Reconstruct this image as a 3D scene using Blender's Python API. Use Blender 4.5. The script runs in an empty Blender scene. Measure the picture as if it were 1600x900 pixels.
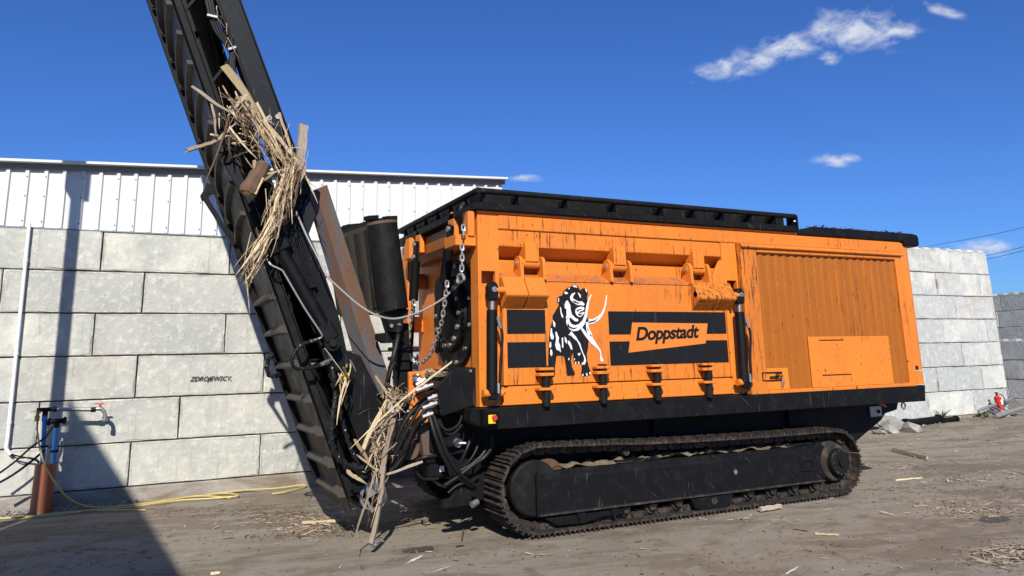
import bpy, bmesh, math, random
from math import radians, sin, cos, pi, tan, sqrt
from mathutils import Vector, Matrix, noise
random.seed(7)
scene = bpy.context.scene
COL = scene.collection

# ---------------------------------------------------------------- camera
CAM_H = 1.84
FPX, PXC, PYC = 1180.9, 800.0, 319.6          # focal length and optical centre in photo pixels (1600 wide)
YAW, PITCH, ROLL = radians(26.13), radians(11.57), radians(-1.3)
FW = Vector((sin(YAW)*cos(PITCH), cos(YAW)*cos(PITCH), sin(PITCH)))
R0 = Vector((cos(YAW), -sin(YAW), 0)); U0 = R0.cross(FW)
RI = R0*cos(ROLL)+U0*sin(ROLL); UP = -R0*sin(ROLL)+U0*cos(ROLL)
CAM = Vector((0, 0, CAM_H))
cd = bpy.data.cameras.new('camera'); cam = bpy.data.objects.new('camera', cd); COL.objects.link(cam)
cd.sensor_fit = 'HORIZONTAL'; cd.sensor_width = 36.0; cd.lens = FPX/1600*36
cd.shift_y = -(450-PYC)/1600; cd.clip_start = 0.1; cd.clip_end = 3000
m = Matrix((RI, UP, -FW)).transposed().to_4x4(); m.translation = CAM
cam.matrix_world = m; scene.camera = cam

def ray(x, y): return FW+RI*((x-PXC)/FPX)-UP*((y-PYC)/FPX)
def onY(x, y, Y):
    d = ray(x, y); return CAM+d*(Y/d.y)
def onZ(x, y, z=0.0):
    d = ray(x, y); return CAM+d*((z-CAM_H)/d.z)
def onX(x, y, X):
    d = ray(x, y); return CAM+d*(X/d.x)
def XZ(x, y, Y=7.5):
    p = onY(x, y, Y); return (p.x, p.z)

# ---------------------------------------------------------------- sun, sky, exposure
SUN_AZ, SUN_EL = 22.0, 35.0                    # light travels towards +Y turned 22 deg to +X
sd = bpy.data.lights.new('sun', 'SUN'); sun = bpy.data.objects.new('sun', sd); COL.objects.link(sun)
sd.energy = 5.0; sd.angle = radians(0.45); sd.color = (1.0, 0.955, 0.89)
LD = Vector((sin(radians(SUN_AZ))*cos(radians(SUN_EL)), cos(radians(SUN_AZ))*cos(radians(SUN_EL)), -sin(radians(SUN_EL))))
sun.rotation_euler = LD.to_track_quat('-Z', 'Y').to_euler(); sun.location = (-20, -40, 40)
vs = scene.view_settings
vs.view_transform = 'Standard'; vs.look = 'None'; vs.exposure = 0.33; vs.gamma = 1.0; vs.use_curve_mapping = False
scene.cycles.max_bounces = 6; scene.cycles.diffuse_bounces = 2; scene.cycles.glossy_bounces = 3

class NT:
    def __init__(s, tree): s.t = tree; tree.nodes.clear()
    def n(s, typ, ins=None, **kw):
        nd = s.t.nodes.new(typ)
        for k, v in kw.items(): setattr(nd, k, v)
        for k, v in (ins or {}).items():
            sock = nd.inputs[k]
            if isinstance(v, bpy.types.NodeSocket): s.t.links.new(v, sock)
            else: sock.default_value = v
        return nd
    def math(s, op, a, b=None, c=None, clamp=False):
        ins = {0: a}
        if b is not None: ins[1] = b
        if c is not None: ins[2] = c
        return s.n('ShaderNodeMath', ins, operation=op, use_clamp=clamp).outputs[0]
    def vm(s, op, a, b=None):
        ins = {0: a}
        if b is not None: ins[1] = b
        nd = s.n('ShaderNodeVectorMath', ins, operation=op)
        return nd.outputs['Value'] if op in ('DOT_PRODUCT', 'LENGTH', 'DISTANCE') else nd.outputs['Vector']
    def noise(s, vec, scale, detail=4, rough=0.55, dist=0.0):
        return s.n('ShaderNodeTexNoise', {'Vector': vec, 'Scale': scale, 'Detail': detail, 'Roughness': rough, 'Distortion': dist}).outputs['Fac']
    def ramp(s, fac, a, b, lo=0.0, hi=1.0):
        return s.n('ShaderNodeMapRange', {'Value': fac, 'From Min': a, 'From Max': b, 'To Min': lo, 'To Max': hi}, clamp=True).outputs['Result']
    def mix(s, fac, a, b, blend='MIX'):
        nd = s.n('ShaderNodeMix', data_type='RGBA', blend_type=blend)
        for i, v in ((0, fac), (6, a), (7, b)):
            if isinstance(v, bpy.types.NodeSocket): s.t.links.new(v, nd.inputs[i])
            else: nd.inputs[i].default_value = v if i == 0 or len(v) == 4 else (*v, 1)
        return nd.outputs[2]

world = bpy.data.worlds.new('World'); scene.world = world; world.use_nodes = True
w = NT(world.node_tree)
sky = w.n('ShaderNodeTexSky', sky_type='NISHITA', sun_disc=False, sun_elevation=radians(SUN_EL), sun_rotation=radians(180+SUN_AZ),
          altitude=0.0, air_density=1.0, dust_density=0.35, ozone_density=2.6)
skyc = w.mix(1.0, sky.outputs[0], (0.42, 0.77, 1.45, 1), 'MULTIPLY')
geo = w.n('ShaderNodeTexCoord').outputs['Generated']
# small fair-weather clouds: soft blobs in the sky's own direction space, broken up by noise
def blob(px, py, wx, wy, rot):
    c = ray(px, py).normalized(); r = RI-c*RI.dot(c); r.normalize(); u = c.cross(r)*-1
    if u.z < 0: u = -u
    a = radians(rot); e1 = r*cos(a)+u*sin(a); e2 = -r*sin(a)+u*cos(a)
    ax = FPX*0.86
    e1 = e1*(ax/wx); e2 = e2*(ax/wy)
    d1 = w.math('SUBTRACT', w.vm('DOT_PRODUCT', geo, tuple(e1)), e1.dot(c))
    d2 = w.math('SUBTRACT', w.vm('DOT_PRODUCT', geo, tuple(e2)), e2.dot(c))
    q = w.math('SQRT', w.math('ADD', w.math('MULTIPLY', d1, d1), w.math('MULTIPLY', d2, d2)))
    front = w.math('GREATER_THAN', w.vm('DOT_PRODUCT', geo, tuple(c)), 0.8)
    return w.math('SUBTRACT', w.math('MULTIPLY', w.math('SUBTRACT', 1.25, q), front), w.math('MULTIPLY', w.math('SUBTRACT', 1.0, front), 6.0))
fields = [blob(*b) for b in ((1345, 45, 62, 24, -4), (1395, 50, 30, 15, 0), (1290, 45, 28, 20, 20), (1215, 78, 52, 17, 14), (1150, 104, 58, 13, 12), (1297, 90, 13, 8, 0),
                             (1300, 251, 22, 8, 0), (1325, 247, 18, 6, 0), (822, 278, 26, 6, 0), (1532, 388, 28, 11, 0), (1468, 14, 26, 6, -18))]
f = fields[0]
for g in fields[1:]: f = w.math('MAXIMUM', f, g)
wv = w.n('ShaderNodeMapping', {'Vector': geo, 'Scale': (1, 1, 1.7)}).outputs[0]
n1 = w.noise(wv, 30.0, 7, 0.58, 0.5); n2 = w.noise(wv, 120.0, 4, 0.55, 0.3)
dens = w.math('ADD', f, w.math('MULTIPLY', w.math('SUBTRACT', n1, 0.5), 3.4))
dens = w.math('ADD', dens, w.math('MULTIPLY', w.math('SUBTRACT', n2, 0.5), 0.6))
dens = w.math('MULTIPLY', w.ramp(dens, 0.10, 1.35), w.ramp(f, -0.15, 0.6))
wisp = w.noise(w.n('ShaderNodeMapping', {'Vector': geo, 'Scale': (2.0, 2.0, 14.0), 'Rotation': (0.05, 0.12, 0)}).outputs[0], 3.2, 6, 0.6, 0.6)
dens = w.math('MAXIMUM', w.math('MULTIPLY', dens, 0.86), w.ramp(wisp, 0.68, 1.0, 0, 0.02))
cl = w.mix(w.ramp(n1, 0.35, 0.7), (6.2, 7.0, 8.8, 1), (9.4, 9.8, 10.6, 1))
final = w.mix(dens, skyc, cl)
bg = w.n('ShaderNodeBackground', {'Color': final, 'Strength': 0.069})
w.t.links.new(bg.outputs[0], w.n('ShaderNodeOutputWorld').inputs[0])

# ---------------------------------------------------------------- mesh helpers
class MB:
    def __init__(s): s.v = []; s.f = []
    def add(s, vs, fs):
        o = len(s.v); s.v += [tuple(p) for p in vs]; s.f += [tuple(i+o for i in q) for q in fs]; return s
    def box(s, x0, x1, y0, y1, z0, z1):
        return s.add([(x0,y0,z0),(x1,y0,z0),(x1,y1,z0),(x0,y1,z0),(x0,y0,z1),(x1,y0,z1),(x1,y1,z1),(x0,y1,z1)],
                     [(0,3,2,1),(4,5,6,7),(0,1,5,4),(1,2,6,5),(2,3,7,6),(3,0,4,7)])
    def obox(s, c, a, b, d):
        c, a, b, d = Vector(c), Vector(a), Vector(b), Vector(d)
        return s.add([c-a-b-d, c+a-b-d, c+a+b-d, c-a+b-d, c-a-b+d, c+a-b+d, c+a+b+d, c-a+b+d],
                     [(0,3,2,1),(4,5,6,7),(0,1,5,4),(1,2,6,5),(2,3,7,6),(3,0,4,7)])
    def bar(s, p0, p1, wid, thk, side=(0, 1, 0)):
        p0, p1 = Vector(p0), Vector(p1); d = p1-p0; L = d.length/2; d.normalize()
        sd = Vector(side); sd = (sd-d*sd.dot(d)).normalized(); t = d.cross(sd)
        return s.obox((p0+p1)/2, d*L, sd*wid/2, t*thk/2)
    def prism(s, poly, axis, a, b):
        n = len(poly)
        mk = {'y': lambda p, t: (p[0], t, p[1]), 'x': lambda p, t: (t, p[0], p[1]), 'z': lambda p, t: (p[0], p[1], t)}[axis]
        vs = [mk(p, a) for p in poly]+[mk(p, b) for p in poly]
        fs = [tuple(range(n)), tuple(range(2*n-1, n-1, -1))]+[(i, i+n, (i+1) % n+n, (i+1) % n) for i in range(n)]
        return s.add(vs, fs)
    def cyl(s, p0, p1, r0, r1=None, n=16):
        p0, p1 = Vector(p0), Vector(p1); r1 = r0 if r1 is None else r1
        d = (p1-p0).normalized(); q = d.to_track_quat('Z', 'Y'); a = q @ Vector((1,0,0)); b = q @ Vector((0,1,0))
        vs = []
        for p, r in ((p0, r0), (p1, r1)):
            vs += [p+(a*cos(2*pi*i/n)+b*sin(2*pi*i/n))*r for i in range(n)]
        fs = [tuple(range(n-1, -1, -1)), tuple(range(n, 2*n))]+[(i, (i+1) % n, (i+1) % n+n, i+n) for i in range(n)]
        return s.add(vs, fs)
    def tube(s, pts, r, n=8, sub=6, closed=False):
        P = [Vector(p) for p in pts]
        if sub > 1 and len(P) > 2:
            Q = []; k = len(P)
            rng = range(k if closed else k-1)
            for i in rng:
                if closed: p0, p1, p2, p3 = P[(i-1) % k], P[i], P[(i+1) % k], P[(i+2) % k]
                else: p0, p1, p2, p3 = P[max(i-1, 0)], P[i], P[i+1], P[min(i+2, k-1)]
                for j in range(sub):
                    t = j/sub
                    Q.append(0.5*((2*p1)+(p2-p0)*t+(2*p0-5*p1+4*p2-p3)*t*t+(3*p1-p0-3*p2+p3)*t**3))
            if not closed: Q.append(P[-1])
            P = Q
        k = len(P); vs = []; nrm = None
        for i in range(k):
            a = P[(i-1) % k] if closed else P[max(i-1, 0)]; b = P[(i+1) % k] if closed else P[min(i+1, k-1)]
            d = (b-a).normalized()
            if nrm is None: nrm = d.orthogonal().normalized()
            nrm = (nrm-d*nrm.dot(d)).normalized(); bn = d.cross(nrm)
            rr = r(i/(k-1)) if callable(r) else r
            vs += [P[i]+(nrm*cos(2*pi*j/n)+bn*sin(2*pi*j/n))*rr for j in range(n)]
        fs = []
        for i in range(k if closed else k-1):
            i2 = (i+1) % k
            fs += [(i*n+j, i*n+(j+1) % n, i2*n+(j+1) % n, i2*n+j) for j in range(n)]
        if not closed: fs += [tuple(range(n-1, -1, -1)), tuple(range((k-1)*n, k*n))]
        return s.add(vs, fs)
    def sheet(s, grid):      # grid[i][j] of points
        o = len(s.v); nj = len(grid[0])
        for row in grid: s.v += [tuple(p) for p in row]
        for i in range(len(grid)-1):
            for j in range(nj-1): s.f.append((o+i*nj+j, o+(i+1)*nj+j, o+(i+1)*nj+j+1, o+i*nj+j+1))
        return s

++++

§ **What is asked**: Go through the data and count each line that has the word "scene", then give the total alone.

§ **Final answer**: 7